« Une maison comme la nôtre est une maison de patrimoine. On peut dire qu’on a façonné le gout sucré de la Lorraine entière. »
Pourquoi avoir choisi ce métier de confiseur ? Qu’est ce qui vous a séduit ?
A l’origine je n’étais appelé à faire ça mais je voulais pouvoir garder une indépendance et j’étais fasciné par les métiers manuels qui associent les 5 sens. Je trouve que c’est l’un des rares métiers, où tous les sens d’un individu sont mobilisés. Il faut un goût, un odorat, un toucher… De plus, faire perdurer par exemple des techniques qui remontent à la Renaissance et au Moyen-âge, c’est extraordinaire et une vraie passion pour moi.
Comment ces gestes vous ont été transmis ?

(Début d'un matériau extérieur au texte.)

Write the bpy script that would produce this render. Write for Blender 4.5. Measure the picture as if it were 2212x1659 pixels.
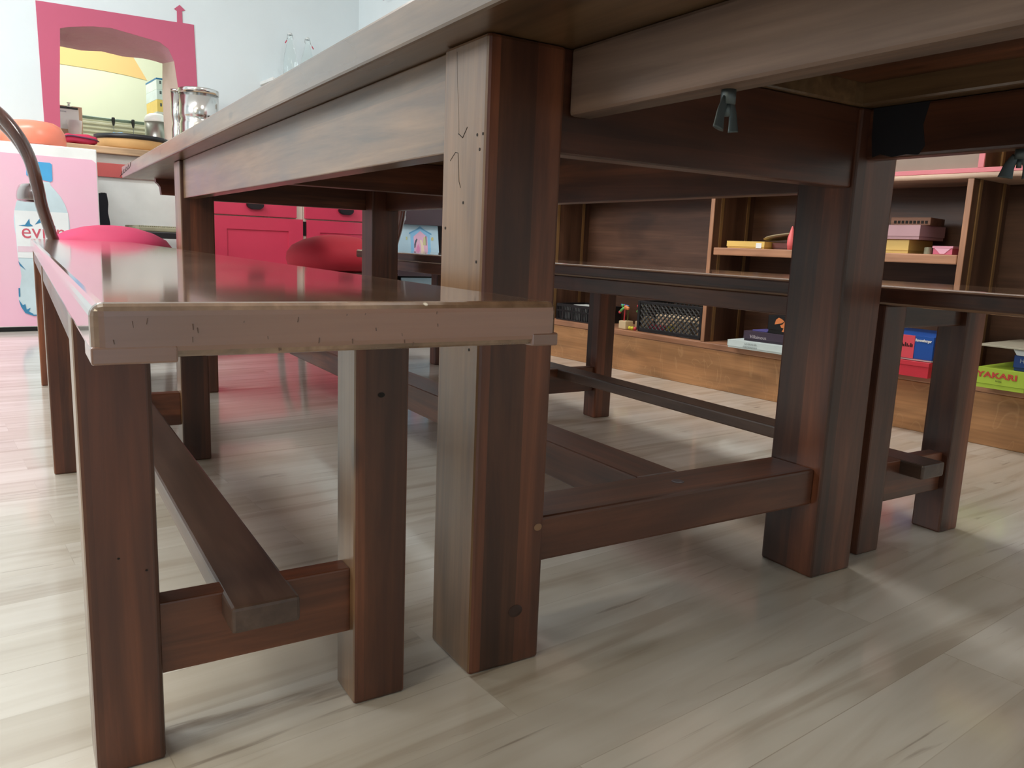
import bpy, bmesh, math, random
from mathutils import Vector, Matrix, Euler
from mathutils.geometry import tessellate_polygon
random.seed(7)
for o in list(bpy.data.objects): bpy.data.objects.remove(o)
SC = bpy.context.scene
COL = SC.collection
TH = math.radians(5.5)                      # the room stands 5.5 degrees off the table
CT, ST = math.cos(TH), math.sin(TH)
def room(s, t, z=0.0): return Vector((CT*s - ST*t, ST*s + CT*t, z))

# ------------------------------------------------------------------ camera, world, lights, exposure
cam = bpy.data.cameras.new('camera'); camo = bpy.data.objects.new('camera', cam); COL.objects.link(camo)
cam.sensor_fit = 'HORIZONTAL'; cam.sensor_width = 36.0; cam.lens = 1702.38/2212*36.0
cam.clip_start = 0.02; cam.clip_end = 60
camo.location = (-0.4096, -0.7261, 0.4881)
camo.rotation_euler = Euler((math.radians(80.0674), math.radians(-2.2455), math.radians(-31.5528)), 'XYZ')
SC.camera = camo
w = bpy.data.worlds.new('world'); SC.world = w; w.use_nodes = True
bg = w.node_tree.nodes['Background']; bg.inputs[0].default_value = (0.75, 0.87, 1.0, 1); bg.inputs[1].default_value = 1.0
SC.view_settings.view_transform = 'Standard'; SC.view_settings.look = 'None'
SC.view_settings.exposure = 0.10; SC.view_settings.gamma = 1.0; SC.view_settings.use_curve_mapping = False
def area(name, s, t, z, dx, dy, rot, power, col):
    l = bpy.data.lights.new(name, 'AREA'); l.shape = 'RECTANGLE'; l.size = dx; l.size_y = dy
    l.energy = power; l.color = col
    o = bpy.data.objects.new(name, l); COL.objects.link(o); o.location = room(s, t, z)
    o.rotation_euler = rot; return o
HP = math.pi/2
# daylight standing in each window opening
area('daylight_left_far', -2.46, 2.6, 1.95, 1.4, 0.9, (HP, 0, -HP+TH), 46, (0.95, 0.98, 1.0))
area('daylight_left_near', -2.46, -0.2, 1.95, 1.3, 0.9, (HP, 0, -HP+TH), 25, (1.0, 0.82, 0.54))
area('daylight_rear', -0.85, -3.06, 1.02, 0.75, 1.85, (-HP, math.pi, TH), 13, (0.42, 0.66, 1.0))
# ceiling lamps (their light; the housings are built below)
area('ceiling_light_front', -0.7, 2.9, 2.60, 1.2, 0.25, (0, 0, TH), 36, (0.96, 0.99, 1.0))
area('ceiling_light_rear', -1.3, 0.4, 2.60, 1.2, 0.25, (0, 0, TH), 12, (1.0, 0.93, 0.80))
area('ceiling_light_right', 1.15, 1.1, 2.60, 1.2, 0.45, (0, 0, HP+TH), 28, (1.0, 0.97, 0.92))
area('kitchen_light', 0.6, 5.9, 2.40, 1.0, 0.6, (0, 0, TH), 25, (0.99, 1.0, 0.97))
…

J’avais une formation d’ingénieur, mais j’ai appris ces gestes sur le tas, par le regard en regardant mes ainés travailler. J’ai toujours aimé travailler de mes mains et je trouve que c’est agréable. J’ai eu de la chance, quand je suis arrivé ici, de rencontrer des gens qui connaissaient merveilleusement leur métier, qui avaient eux aussi des sens, des gouts, des touchers hors normes, m’ont transmis ce qu’ils avaient appris. L’origine de cette Maison remonte quand même à 1850, ont eu cette chance extraordinaire qu’aucun geste ne soit perdu et qu’ils aient été constamment retransmis.
Combien de temps pour acquérir le tour de main pour le bonbon Duchesse ?
On croit que ce sont des gestes faciles mais c’est d’une complexité énorme parce qu’il faut le débit, la régularité et la finesse. Quand j’enrobe, ce sont des produits sans bulle et donc c’est un art. Je pense qu’il faut 2 ou 3 ans pour arriver à une certaine régularité. Et comme ce sont des choses qu’on ne peut pas tremper à la machine, il faut acquérir une certaine vélocité, car il faut débiter. On fabrique également nos outils. On a tous des mécanismes dans la main et des doigts qui nous sont propres et il faut que tout ça soit en harmonie.
Bergamote : La Bergamote, on en apprend tous les jours. C’est en lisant des livres du début du XXème siècle qu’un dimanche, que je me suis rendu compte que parfois on travaillait à l’envers par exemple. On pense que c’est un produit d’une très grande facilité mais il va dépendre de la température, de l’hydrométrie et de la régularité du process. C’est à l’œil, au toucher, c’est à mon avis du très grand art. C’est quelque chose qu’on apprend tout le temps.
Bonbon craqueline : C’est exactement la même chose que précédemment en plus de la difficulté de travailler sur un sucre cuit. Si vous n’allez pas assez vite, votre sucre va masser et vous n’avancerez pas et si vous n’êtes pas régulier, vous allez faire des gros pâtés. Il faut que ce soit de la finesse, de la dextérité et de la vitesse pour pouvoir là aussi débiter.
Chardon Lorrain : C’est également pareil que pour la bergamote ou le bonbon craqueline. Là c’est du grand art avec la coulée à l’amidon. Si vous tardez de trop, vous allez avoir un mélange d’eau, d’alcool, de sucre qui va prendre en masse et vous ne pourrez même pas l’utiliser. Il faut aller très vite de sorte à utiliser tout le mélange liquide en une fois. On coule le vendredi et on peut les utiliser le lundi ou mardi. Notre ami c’est le temps et notre ennemi c’est le temps.